[Mark A. Rhea’s] latest effort puts him in the director’s chair once again, this time for the final production of Keegan’s 15th season, AUGUST: OSAGE COUNTY. The darkly comedic play by Tracy Letts took the 2008 Tony Award for best play and the Pulitzer Prize for drama. Keegan’s production runs August 3 through September 2, 2012.
Originating at Chicago’s Steppenwolf Theatre, AUGUST: OSAGE COUNTY arrived on Broadway in 2007. With most of the original company intact, it toured to England and Australia. The play puts an anything-but-typical Midwestern American family on display, warts and all. The grown-up Weston children gather in their family home after the disappearance of their father.
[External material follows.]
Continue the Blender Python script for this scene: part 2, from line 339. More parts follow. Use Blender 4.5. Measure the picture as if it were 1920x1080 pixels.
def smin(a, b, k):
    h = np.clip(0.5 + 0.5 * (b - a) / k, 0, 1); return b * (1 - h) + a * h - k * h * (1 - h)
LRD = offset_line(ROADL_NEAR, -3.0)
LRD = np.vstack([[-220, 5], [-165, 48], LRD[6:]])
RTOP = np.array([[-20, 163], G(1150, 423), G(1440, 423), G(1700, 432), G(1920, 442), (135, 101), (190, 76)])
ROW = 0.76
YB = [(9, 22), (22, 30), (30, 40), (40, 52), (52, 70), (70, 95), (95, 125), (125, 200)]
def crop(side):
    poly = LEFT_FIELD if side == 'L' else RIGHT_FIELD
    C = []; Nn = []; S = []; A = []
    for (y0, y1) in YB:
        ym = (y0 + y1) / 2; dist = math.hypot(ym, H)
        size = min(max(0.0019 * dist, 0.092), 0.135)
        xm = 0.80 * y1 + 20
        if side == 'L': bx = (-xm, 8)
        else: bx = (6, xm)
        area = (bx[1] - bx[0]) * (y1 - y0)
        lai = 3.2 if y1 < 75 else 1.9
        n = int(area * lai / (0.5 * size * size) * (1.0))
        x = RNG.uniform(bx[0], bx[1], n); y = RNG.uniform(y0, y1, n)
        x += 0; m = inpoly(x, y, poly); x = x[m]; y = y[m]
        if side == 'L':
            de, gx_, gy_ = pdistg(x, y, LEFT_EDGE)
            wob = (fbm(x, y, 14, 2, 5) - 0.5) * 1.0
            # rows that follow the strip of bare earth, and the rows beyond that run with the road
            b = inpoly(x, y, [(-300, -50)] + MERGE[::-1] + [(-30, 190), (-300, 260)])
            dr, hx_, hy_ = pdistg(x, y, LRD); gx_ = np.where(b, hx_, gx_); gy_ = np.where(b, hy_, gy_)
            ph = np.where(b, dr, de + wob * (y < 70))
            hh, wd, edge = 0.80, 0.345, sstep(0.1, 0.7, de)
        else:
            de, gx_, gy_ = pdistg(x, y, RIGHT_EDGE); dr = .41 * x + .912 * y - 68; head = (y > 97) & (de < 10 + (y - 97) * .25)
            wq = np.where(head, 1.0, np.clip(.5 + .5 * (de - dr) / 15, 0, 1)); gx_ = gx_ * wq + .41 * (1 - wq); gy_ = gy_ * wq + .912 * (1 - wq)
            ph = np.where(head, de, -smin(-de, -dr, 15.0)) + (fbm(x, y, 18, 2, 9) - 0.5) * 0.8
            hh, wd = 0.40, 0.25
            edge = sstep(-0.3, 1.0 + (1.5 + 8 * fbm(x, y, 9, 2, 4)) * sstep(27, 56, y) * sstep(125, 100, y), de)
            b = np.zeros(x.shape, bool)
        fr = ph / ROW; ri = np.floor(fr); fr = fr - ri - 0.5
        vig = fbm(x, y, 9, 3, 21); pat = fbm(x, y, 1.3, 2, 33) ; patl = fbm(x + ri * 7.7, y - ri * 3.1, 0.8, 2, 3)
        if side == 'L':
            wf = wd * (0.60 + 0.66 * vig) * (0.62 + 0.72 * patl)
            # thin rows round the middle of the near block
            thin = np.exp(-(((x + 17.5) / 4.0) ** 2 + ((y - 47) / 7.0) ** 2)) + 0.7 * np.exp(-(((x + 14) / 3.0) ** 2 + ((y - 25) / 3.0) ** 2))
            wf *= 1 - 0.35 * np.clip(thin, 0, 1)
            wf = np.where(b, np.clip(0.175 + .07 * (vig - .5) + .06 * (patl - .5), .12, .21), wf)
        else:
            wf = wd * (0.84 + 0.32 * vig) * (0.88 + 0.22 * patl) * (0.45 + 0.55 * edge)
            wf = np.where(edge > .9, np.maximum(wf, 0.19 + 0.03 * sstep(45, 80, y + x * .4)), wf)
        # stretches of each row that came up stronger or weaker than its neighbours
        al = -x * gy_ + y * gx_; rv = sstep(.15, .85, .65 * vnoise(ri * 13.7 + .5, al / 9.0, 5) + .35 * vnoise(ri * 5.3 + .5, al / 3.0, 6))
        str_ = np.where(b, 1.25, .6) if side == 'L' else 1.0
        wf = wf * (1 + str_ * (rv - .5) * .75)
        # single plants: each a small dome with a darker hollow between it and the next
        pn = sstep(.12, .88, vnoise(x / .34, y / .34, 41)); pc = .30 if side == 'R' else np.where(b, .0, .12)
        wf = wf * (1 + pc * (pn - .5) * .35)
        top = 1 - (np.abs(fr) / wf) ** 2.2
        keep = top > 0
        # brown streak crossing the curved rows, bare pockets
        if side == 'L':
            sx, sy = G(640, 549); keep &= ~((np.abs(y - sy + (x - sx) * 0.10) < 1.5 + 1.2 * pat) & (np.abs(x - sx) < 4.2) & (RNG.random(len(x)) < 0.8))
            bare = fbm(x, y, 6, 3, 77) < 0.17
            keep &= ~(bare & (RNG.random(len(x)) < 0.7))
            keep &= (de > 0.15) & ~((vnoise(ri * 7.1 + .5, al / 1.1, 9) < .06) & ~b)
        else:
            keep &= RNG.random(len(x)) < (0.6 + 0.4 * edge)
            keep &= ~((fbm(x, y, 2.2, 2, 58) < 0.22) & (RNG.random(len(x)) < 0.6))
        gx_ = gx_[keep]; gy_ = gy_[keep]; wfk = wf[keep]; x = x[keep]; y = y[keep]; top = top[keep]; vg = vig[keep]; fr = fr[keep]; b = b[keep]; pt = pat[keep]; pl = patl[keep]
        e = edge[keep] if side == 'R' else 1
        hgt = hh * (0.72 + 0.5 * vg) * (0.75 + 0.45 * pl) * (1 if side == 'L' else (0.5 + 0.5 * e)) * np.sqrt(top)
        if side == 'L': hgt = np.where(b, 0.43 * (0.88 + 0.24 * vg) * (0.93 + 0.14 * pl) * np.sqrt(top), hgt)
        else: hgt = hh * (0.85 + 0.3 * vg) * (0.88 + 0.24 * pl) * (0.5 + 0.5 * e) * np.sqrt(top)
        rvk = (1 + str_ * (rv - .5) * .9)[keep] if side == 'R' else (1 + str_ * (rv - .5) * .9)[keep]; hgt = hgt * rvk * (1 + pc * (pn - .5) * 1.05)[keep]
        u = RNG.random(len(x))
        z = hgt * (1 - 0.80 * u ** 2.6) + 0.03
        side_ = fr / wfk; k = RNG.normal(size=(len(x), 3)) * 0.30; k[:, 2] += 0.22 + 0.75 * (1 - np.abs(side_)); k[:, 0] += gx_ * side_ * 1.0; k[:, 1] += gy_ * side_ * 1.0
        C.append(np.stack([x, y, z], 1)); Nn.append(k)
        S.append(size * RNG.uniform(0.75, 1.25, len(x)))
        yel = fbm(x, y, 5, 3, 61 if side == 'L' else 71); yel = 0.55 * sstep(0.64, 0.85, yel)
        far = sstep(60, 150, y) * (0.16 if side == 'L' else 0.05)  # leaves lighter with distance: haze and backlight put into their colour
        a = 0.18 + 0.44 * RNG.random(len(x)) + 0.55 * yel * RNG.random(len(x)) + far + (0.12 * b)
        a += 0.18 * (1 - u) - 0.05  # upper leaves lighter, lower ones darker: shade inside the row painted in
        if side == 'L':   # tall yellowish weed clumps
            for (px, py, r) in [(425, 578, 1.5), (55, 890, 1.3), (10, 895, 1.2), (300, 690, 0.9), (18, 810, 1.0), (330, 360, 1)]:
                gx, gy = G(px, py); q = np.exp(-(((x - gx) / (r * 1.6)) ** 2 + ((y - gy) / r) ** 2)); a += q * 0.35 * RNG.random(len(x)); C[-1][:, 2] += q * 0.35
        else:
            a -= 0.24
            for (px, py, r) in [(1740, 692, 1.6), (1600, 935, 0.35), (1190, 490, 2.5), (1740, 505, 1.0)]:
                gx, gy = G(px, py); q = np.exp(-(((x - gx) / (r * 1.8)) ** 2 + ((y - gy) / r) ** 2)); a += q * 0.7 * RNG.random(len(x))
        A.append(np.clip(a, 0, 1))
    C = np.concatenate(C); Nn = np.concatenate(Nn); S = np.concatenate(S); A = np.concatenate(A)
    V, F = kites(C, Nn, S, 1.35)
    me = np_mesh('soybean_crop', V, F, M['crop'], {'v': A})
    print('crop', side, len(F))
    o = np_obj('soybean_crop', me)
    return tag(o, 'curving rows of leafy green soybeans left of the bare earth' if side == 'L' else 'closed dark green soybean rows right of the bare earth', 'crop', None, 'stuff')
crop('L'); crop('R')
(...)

Secrets are laid bare, and long-buried truths are exposed as the clan of Oklahomans clash. At the center of the scathingly humorous play is their pill-popping, acid tongued matriarch, Violet Weston.
JW: Why AUGUST: OSAGE COUNTY?
That’s an easy question. It is a powerhouse of a play. It is the type of theatre I feel we really handle well. I felt we had the actors to do it justice.
JW: Describe the play to someone who has never seen it in just two words?
Disturbingly funny.
JW: Is there a key piece of advice or direction you gave the cast as they prepared their roles?
I told them don’t try to make a moment be funny or horrible. Just be honest and true to the characters, no matter the situation. Go out there and let the situation of what is happening in each particular scene drive your character’s raw emotion. Live it!